Snorkel Survey for Spring Chinook and Summer Steelhead on Hayfork Creek
  • Cultivate stewardship values in our local communities.
    • We envision that our suite of programs (Indian Valley Summer Camp, the Youth Conservation Crew, and our Adult Restoration Crews) will help foster stewardship values in our community. We believe that by employing local community members to conduct vital work like fish snorkel surveys, community wildfire protection, noxious weed removal, and prescribed burning, we can foster conservation education and thus nurture a better land ethic in our community.

    Youth Conservation Crew eradicates noxious scotch broom weeds

  • Enhancing wetland sites in the Hayfork area
    • For our first project we would like to enhance and restore a wetland located adjacent to Hayfork High School. We are working on a partnership with Hayfork High School, Trinity County, and the USFS to fundraise, plan, and implement the wetland enhancement project. A first-draft of the plan is available at the following link: Hayfork Community Wetland Enhancement and Outdoor Classroom

      Map of the Proposed Hayfork Community Wetland Enhancement Project

  • Monitoring water quality in Hayfork Creek
    • We are conducting several water quality monitoring programs on the SFTR including water temperature, sediment, water chemistry, periphyton, and benthic invertebrates. We are working with the Klamath Basin Monitoring Program, the State Water Resources Control Board, the USFS, and Watercourse Engineering to study water quality in the watershed. As data becomes available we will attempt to provide the information here on our website.
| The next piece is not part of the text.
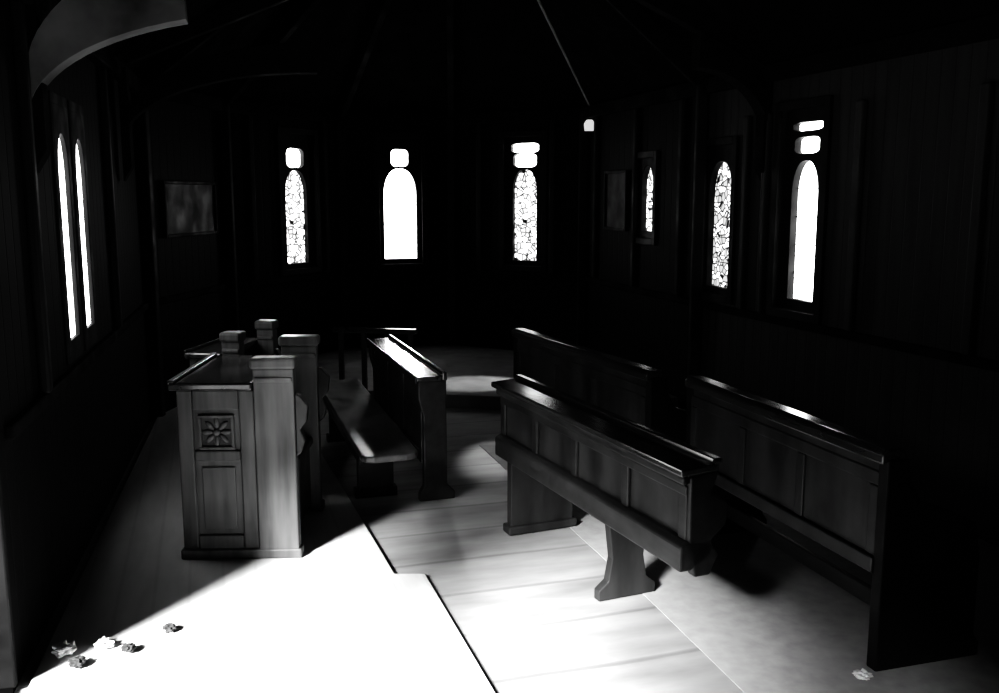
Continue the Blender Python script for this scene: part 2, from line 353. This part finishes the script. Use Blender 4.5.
e2=stall('clergy_stall',(-1.81*k_,5.46*k_,.022),-8,.58); e2.scale=(.55*k_,k_,k_)
e=empty('altar_rail',(-1.45,8.25,.0),-10)
box(e,'handrail',0,.75,-.04,.04,.72,.76,M_top,.01)
for q in range(4): box(e,'baluster_%d'%q,.04+q*.21,.08+q*.21,-.02,.02,.0,.72,M_pew,.005)
box(e,'base_rail',0,.75,-.03,.03,.08,.13,M_pew,.005)
def picture(i,s,w,z0,z1):
    a=Vector(P[i]);b=Vector(P[i+1]);ang=math.atan2(b.y-a.y,b.x-a.x)
    e=empty('picture_frame',(a.x+s*math.cos(ang),a.y+s*math.sin(ang),0),math.degrees(ang))
    box(e,'print',-w/2,w/2,-.02,-.006,z0,z1,M_pic,0)
    for nm,x0,x1,q0,q1 in (('l',-w/2-.03,-w/2,z0-.03,z1+.03),('r',w/2,w/2+.03,z0-.03,z1+.03),('t',-w/2,w/2,z1,z1+.03),('b',-w/2,w/2,z0-.03,z0)):
        box(e,'frame_'+nm,x0,x1,-.04,-.004,q0,q1,M_trim)
picture(1,.9,1.0,1.56,2.0)
picture(5,.88,.5,1.58,2.12)
def crumple(name,loc,r,mat,sz=.5):
    bm=bmesh.new(); bmesh.ops.create_icosphere(bm,subdivisions=3,radius=r)
    ph=[random.uniform(0,6) for _ in range(3)]
    for v in bm.verts:
        n=v.co.normalized(); v.co*= .7+.45*random.random()**2+.25*math.sin(5*n.x+ph[0])*math.sin(6*n.y+ph[1]); v.co.z*=sz
    mz=min(v.co.z for v in bm.verts)
    for v in bm.verts: v.co.z-=mz
    o=finish(bm,name,mat); o.location=loc; return o
crumple('crumpled_paper',(-1.80,3.68,.023),.05,M_paper); crumple('crumpled_paper',(-1.66,3.74,.023),.04,M_paper)
crumple('crumpled_paper',(1.44,3.52,.004),.035,M_paper)
for p,r in (((-1.437,3.895,.023),.03),((-1.70,3.58,.023),.035),((-1.54,3.70,.023),.03)): crumple('dry_leaf',p,r,M_leaf,.6)
# ---------------- light ----------------
w=D.worlds.new('World'); C.scene.world=w; w.use_nodes=True
w.node_tree.nodes['Background'].inputs[0].default_value=g(1); w.node_tree.nodes['Background'].inputs[1].default_value=.15
s=D.lights.new('sun','SUN'); s.energy=27; s.angle=math.radians(11)
so=link(D.objects.new('sun',s)); so.rotation_mode='QUATERNION'; so.rotation_quaternion=Vector((.433,.75,-.5)).to_track_quat('-Z','Y'); so.location=(-5,-6,6)
def spot(loc,tgt,e,size,blend=.5):
    s=D.lights.new('window_light','SPOT'); s.energy=e; s.spot_size=math.radians(size); s.spot_blend=blend; s.shadow_soft_size=.05  # added spots by the apse windows, aimed to brighten floor and tops
    so=link(D.objects.new('window_light',s)); so.location=loc; so.rotation_mode='QUATERNION'
    so.rotation_quaternion=(Vector(tgt)-Vector(loc)).to_track_quat('-Z','Y')
spot((1.2,9.2,2.1),(-.2,8.95,.12),420,20)
spot((.22,10.7,2.1),(-.06,6.75,0),420,7,.8)
spot((-1.1,11.1,2.1),(-.65,6.7,.8),240,9,.6)
spot((-2.1,10.4,2.15),(-1.5,5.6,1.05),420,9,.6)
# ---------------- camera ----------------
cd=D.cameras.new('camera'); cd.lens=950/999*36; cd.sensor_width=36
co=link(D.objects.new('camera',cd)); co.location=(0,0,1.9); co.rotation_euler=(math.radians(90-9.03),0,0)
C.scene.camera=co
vs=C.scene.view_settings
vs.view_transform='Standard'; vs.look='None'
vs.use_curve_mapping=True
cv=vs.curve_mapping.curves[3]
for x,y in ((.02,.007),(.08,.055),(.4,.46)): cv.points.new(x,y)
vs.curve_mapping.update()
    Testing water quality in Hayfork Creek

  • Ground water study
    • This initiative is entirely unfunded at the moment but we have been researching and sporadically monitoring groundwater in the Hayfork Basin for several years. We believe that it is essential that we learn more about groundwater in the valley, and, in particular, its connection to surface water that contribute to the health of our streams and rivers.

    Spring storms in the Hayfork Valley

  • Upslope watershed restoration
    • We believe that we cannot have true watershed restoration without lifting our heads up out of the rivers every once and a while and looking at the forested slopes of the upper watersheds. Without quality work being done in the upslope portions of the watershed, instream restoration is doomed; this much we have learned from South Fork Mountain. Proper road maintenance, strategic fuels reduction, noxious weed removal, prescribed fire use, road decommissioning, and correct timber practices are all essential components of restoring resilience to our watersheds.

      2008 Lime Fire effects in Cold Camp Creek

    • Big Creek Integrated Watershed Management Plan – Hayfork’s Municipal Watershed
      • We have worked with the community of Hayfork and the State Water Quality Control Board to produce a management plan for Big Creek; Hayfork’s municipal water supply. Incorporated in the Big Creek Integrated Watershed Management Plan is a comprehensive watershed assessment. The information from the watershed assessment was exhibited to the community and agencies in a series of collaborative meetings employed to draw on multi-disciplinary expertise and incorporate a diverse range of interests representing both the public and private lands. The plan, which was developed from these collaborative meetings, has defined goals and objectives, outlined strategies, and prescribed activities to restore and protect water quality and beneficial uses for the Big Creek Watershed. The Watershed Assessment and the Management Plan are available at the Watershed Center, as soon as we are able we will insert a link to a pdf document on this website.
    • Watershed coordination
      • We do our best to act as a liaison between agencies and the public, organizing events and meetings, and continuously collecting information about our watershed which will help facilitate conservation in the future.